§ TASK DIRECTIONS: Repeat verbatim, and only, the lines of the data below, beginning at the line that contains "mbm = wood('flange_wood', tuple(c" and stopping after the line that contains "MB().box((JX0, yf, ZT".

>>>

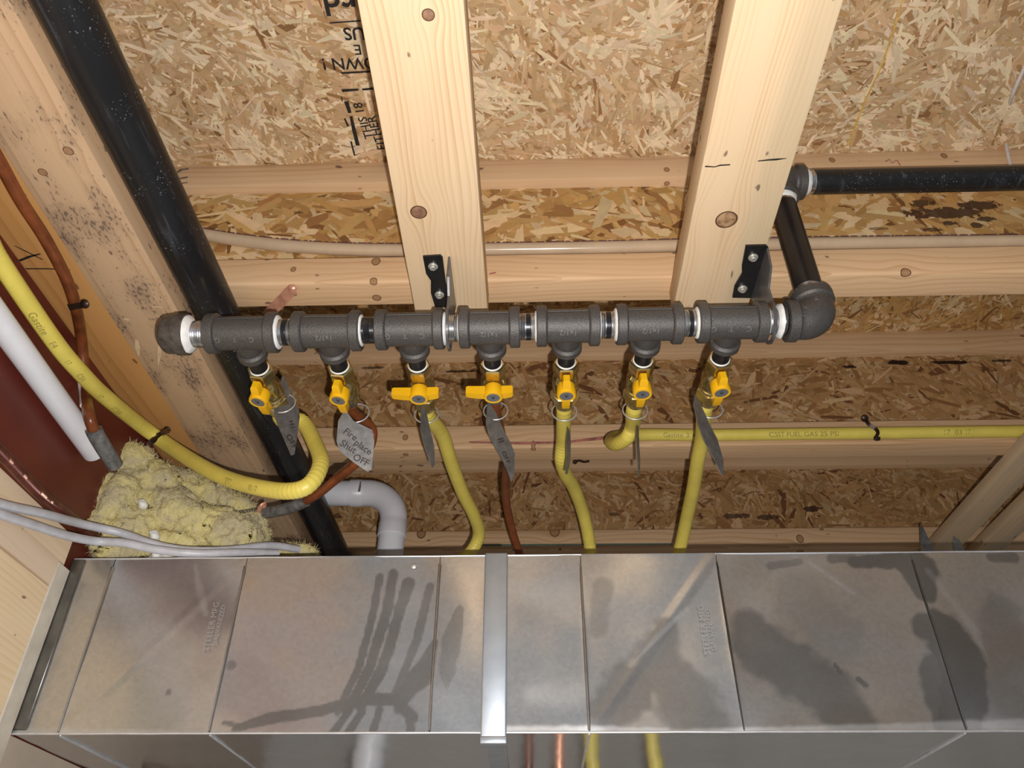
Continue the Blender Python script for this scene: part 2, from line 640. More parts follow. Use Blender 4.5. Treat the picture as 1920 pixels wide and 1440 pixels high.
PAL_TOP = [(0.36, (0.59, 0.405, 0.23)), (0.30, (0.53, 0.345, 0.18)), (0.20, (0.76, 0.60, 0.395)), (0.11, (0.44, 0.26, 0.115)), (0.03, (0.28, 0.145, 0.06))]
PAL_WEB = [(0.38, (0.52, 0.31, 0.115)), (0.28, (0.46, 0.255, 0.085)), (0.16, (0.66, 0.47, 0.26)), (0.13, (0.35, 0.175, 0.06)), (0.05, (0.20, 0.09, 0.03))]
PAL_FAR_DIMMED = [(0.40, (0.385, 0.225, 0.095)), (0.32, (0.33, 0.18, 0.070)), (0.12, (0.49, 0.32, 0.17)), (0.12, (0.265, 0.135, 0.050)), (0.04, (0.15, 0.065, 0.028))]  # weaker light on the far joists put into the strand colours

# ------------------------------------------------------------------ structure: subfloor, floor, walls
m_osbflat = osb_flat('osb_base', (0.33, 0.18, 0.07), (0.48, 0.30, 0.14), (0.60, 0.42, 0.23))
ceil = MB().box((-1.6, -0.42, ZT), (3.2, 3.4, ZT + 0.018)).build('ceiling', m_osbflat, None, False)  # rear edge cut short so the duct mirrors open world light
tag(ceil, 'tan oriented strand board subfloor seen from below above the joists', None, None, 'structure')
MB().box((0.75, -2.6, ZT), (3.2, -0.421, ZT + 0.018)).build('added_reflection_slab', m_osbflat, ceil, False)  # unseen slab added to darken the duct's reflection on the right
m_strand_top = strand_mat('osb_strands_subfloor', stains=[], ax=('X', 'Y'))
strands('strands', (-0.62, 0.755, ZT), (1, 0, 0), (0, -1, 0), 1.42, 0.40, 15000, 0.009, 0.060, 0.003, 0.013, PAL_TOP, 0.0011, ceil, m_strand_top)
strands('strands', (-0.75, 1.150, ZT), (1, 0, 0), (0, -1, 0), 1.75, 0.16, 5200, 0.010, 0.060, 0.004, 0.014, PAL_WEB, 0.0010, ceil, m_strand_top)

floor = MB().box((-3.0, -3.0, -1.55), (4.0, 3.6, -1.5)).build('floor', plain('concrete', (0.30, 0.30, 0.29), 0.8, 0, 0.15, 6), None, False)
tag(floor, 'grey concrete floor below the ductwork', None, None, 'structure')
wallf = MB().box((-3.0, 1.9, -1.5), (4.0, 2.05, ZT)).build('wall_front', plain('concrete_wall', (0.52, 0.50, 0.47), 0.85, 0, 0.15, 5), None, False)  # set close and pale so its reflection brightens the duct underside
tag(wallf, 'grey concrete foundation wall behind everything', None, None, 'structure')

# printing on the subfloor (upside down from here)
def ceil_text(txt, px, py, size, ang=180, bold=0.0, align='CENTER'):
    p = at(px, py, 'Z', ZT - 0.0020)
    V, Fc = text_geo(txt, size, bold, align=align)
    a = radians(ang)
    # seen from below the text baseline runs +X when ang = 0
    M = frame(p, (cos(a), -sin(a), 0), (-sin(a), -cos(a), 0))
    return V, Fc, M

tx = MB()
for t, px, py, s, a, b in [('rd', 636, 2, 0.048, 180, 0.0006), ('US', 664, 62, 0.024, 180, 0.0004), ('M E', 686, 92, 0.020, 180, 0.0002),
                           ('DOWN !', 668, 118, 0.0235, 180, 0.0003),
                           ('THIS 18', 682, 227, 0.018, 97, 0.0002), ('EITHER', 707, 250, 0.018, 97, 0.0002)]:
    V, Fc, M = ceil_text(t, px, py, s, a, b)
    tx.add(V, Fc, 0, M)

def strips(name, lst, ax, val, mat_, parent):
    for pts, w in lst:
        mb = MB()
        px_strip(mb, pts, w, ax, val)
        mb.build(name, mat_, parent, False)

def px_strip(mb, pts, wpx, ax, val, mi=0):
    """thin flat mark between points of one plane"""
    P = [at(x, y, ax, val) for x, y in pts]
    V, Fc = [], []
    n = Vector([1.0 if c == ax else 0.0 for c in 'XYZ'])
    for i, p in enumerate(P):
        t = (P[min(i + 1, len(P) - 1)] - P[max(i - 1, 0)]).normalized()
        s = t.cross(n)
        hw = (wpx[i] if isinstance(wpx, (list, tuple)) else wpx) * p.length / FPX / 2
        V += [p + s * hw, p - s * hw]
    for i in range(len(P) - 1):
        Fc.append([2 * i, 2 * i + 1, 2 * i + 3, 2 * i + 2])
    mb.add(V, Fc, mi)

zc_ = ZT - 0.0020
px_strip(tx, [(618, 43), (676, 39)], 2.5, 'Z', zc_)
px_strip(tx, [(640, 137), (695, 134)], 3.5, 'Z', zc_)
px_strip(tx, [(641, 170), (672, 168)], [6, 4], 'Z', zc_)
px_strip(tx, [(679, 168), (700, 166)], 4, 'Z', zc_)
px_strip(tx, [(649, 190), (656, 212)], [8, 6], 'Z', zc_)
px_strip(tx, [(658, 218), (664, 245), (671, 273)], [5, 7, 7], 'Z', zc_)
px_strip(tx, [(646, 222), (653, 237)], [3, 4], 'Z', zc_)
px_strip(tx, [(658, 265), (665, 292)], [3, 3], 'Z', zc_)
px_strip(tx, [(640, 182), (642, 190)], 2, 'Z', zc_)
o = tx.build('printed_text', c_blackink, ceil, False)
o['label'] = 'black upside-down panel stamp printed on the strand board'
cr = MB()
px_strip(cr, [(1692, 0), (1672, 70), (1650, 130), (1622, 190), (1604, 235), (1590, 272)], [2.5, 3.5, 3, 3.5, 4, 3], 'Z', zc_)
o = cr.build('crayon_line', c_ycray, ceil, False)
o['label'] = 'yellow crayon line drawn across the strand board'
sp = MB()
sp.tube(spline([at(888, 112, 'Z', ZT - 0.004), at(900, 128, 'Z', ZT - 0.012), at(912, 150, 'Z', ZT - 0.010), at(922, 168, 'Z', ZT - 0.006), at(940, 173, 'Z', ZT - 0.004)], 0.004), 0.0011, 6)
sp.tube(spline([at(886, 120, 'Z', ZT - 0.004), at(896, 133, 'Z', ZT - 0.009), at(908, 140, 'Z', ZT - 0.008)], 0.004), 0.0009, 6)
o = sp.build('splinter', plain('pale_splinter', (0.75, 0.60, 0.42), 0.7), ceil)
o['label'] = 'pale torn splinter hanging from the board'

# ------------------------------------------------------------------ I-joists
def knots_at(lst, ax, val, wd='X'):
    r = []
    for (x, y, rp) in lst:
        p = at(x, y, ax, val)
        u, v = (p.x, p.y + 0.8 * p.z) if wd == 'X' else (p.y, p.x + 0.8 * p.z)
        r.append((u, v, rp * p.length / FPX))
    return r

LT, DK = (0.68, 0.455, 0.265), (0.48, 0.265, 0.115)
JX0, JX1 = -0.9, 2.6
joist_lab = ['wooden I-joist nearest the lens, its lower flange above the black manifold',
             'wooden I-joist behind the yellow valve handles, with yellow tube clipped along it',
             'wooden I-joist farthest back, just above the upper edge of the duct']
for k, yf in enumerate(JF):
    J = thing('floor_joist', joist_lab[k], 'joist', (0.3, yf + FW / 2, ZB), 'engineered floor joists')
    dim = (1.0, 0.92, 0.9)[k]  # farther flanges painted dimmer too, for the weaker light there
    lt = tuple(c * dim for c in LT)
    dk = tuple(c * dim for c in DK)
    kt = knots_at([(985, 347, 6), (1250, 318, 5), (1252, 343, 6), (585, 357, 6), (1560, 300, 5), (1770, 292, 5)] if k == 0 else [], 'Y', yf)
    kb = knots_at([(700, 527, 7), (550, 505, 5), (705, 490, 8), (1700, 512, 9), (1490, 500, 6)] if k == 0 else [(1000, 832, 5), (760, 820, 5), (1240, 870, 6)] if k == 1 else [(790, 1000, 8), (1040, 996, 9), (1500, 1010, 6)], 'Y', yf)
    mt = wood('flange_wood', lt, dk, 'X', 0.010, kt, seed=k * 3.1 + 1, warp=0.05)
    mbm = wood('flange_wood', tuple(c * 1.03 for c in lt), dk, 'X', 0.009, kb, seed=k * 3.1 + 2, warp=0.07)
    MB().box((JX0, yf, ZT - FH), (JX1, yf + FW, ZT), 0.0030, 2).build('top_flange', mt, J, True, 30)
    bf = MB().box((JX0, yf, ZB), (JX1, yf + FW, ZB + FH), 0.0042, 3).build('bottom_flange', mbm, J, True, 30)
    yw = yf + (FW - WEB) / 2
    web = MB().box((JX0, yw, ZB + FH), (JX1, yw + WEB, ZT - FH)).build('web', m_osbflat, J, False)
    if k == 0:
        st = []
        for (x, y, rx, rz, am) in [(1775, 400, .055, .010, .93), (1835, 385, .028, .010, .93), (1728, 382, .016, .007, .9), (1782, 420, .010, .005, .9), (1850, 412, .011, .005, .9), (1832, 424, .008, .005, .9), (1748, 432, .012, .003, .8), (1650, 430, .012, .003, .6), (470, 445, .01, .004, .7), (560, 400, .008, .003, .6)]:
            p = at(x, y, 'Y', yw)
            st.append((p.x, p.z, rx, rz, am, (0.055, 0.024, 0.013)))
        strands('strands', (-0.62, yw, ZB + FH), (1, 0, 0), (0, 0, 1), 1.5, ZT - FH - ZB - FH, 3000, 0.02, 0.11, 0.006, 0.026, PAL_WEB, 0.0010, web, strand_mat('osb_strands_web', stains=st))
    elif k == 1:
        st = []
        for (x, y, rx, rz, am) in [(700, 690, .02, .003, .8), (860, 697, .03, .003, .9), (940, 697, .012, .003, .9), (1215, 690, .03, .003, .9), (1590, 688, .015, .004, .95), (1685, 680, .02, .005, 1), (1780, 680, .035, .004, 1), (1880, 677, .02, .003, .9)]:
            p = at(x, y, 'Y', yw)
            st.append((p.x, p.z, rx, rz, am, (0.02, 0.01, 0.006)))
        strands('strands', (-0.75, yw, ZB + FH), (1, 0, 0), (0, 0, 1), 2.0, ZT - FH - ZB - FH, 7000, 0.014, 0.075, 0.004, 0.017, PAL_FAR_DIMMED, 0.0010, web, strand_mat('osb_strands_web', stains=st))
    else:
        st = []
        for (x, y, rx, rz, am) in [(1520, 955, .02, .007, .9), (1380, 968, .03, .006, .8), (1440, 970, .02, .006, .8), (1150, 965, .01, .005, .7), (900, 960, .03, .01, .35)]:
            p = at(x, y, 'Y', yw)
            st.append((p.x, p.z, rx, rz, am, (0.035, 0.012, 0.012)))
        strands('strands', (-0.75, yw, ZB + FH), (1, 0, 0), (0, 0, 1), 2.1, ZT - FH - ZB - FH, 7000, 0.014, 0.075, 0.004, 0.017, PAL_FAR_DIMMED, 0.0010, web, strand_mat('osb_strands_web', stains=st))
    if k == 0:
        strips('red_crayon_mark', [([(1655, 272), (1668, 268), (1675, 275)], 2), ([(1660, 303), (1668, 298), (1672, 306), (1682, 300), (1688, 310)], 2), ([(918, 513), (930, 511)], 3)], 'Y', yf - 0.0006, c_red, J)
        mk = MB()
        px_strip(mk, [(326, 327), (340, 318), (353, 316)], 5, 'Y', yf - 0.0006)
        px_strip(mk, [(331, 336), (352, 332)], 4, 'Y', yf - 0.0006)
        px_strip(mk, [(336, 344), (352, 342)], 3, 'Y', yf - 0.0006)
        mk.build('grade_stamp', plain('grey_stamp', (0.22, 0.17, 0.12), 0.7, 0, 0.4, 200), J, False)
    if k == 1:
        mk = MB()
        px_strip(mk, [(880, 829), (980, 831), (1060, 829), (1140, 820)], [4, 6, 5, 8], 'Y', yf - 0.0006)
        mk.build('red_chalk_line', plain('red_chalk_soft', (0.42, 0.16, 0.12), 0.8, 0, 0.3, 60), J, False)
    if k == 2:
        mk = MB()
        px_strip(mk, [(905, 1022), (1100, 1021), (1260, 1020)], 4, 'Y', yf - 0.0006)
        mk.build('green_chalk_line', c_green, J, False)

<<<

§ TASK RESULT:
    mbm = wood('flange_wood', tuple(c * 1.03 for c in lt), dk, 'X', 0.009, kb, seed=k * 3.1 + 2, warp=0.07)
    MB().box((JX0, yf, ZT - FH), (JX1, yf + FW, ZT), 0.0030, 2).build('top_flange', mt, J, True, 30)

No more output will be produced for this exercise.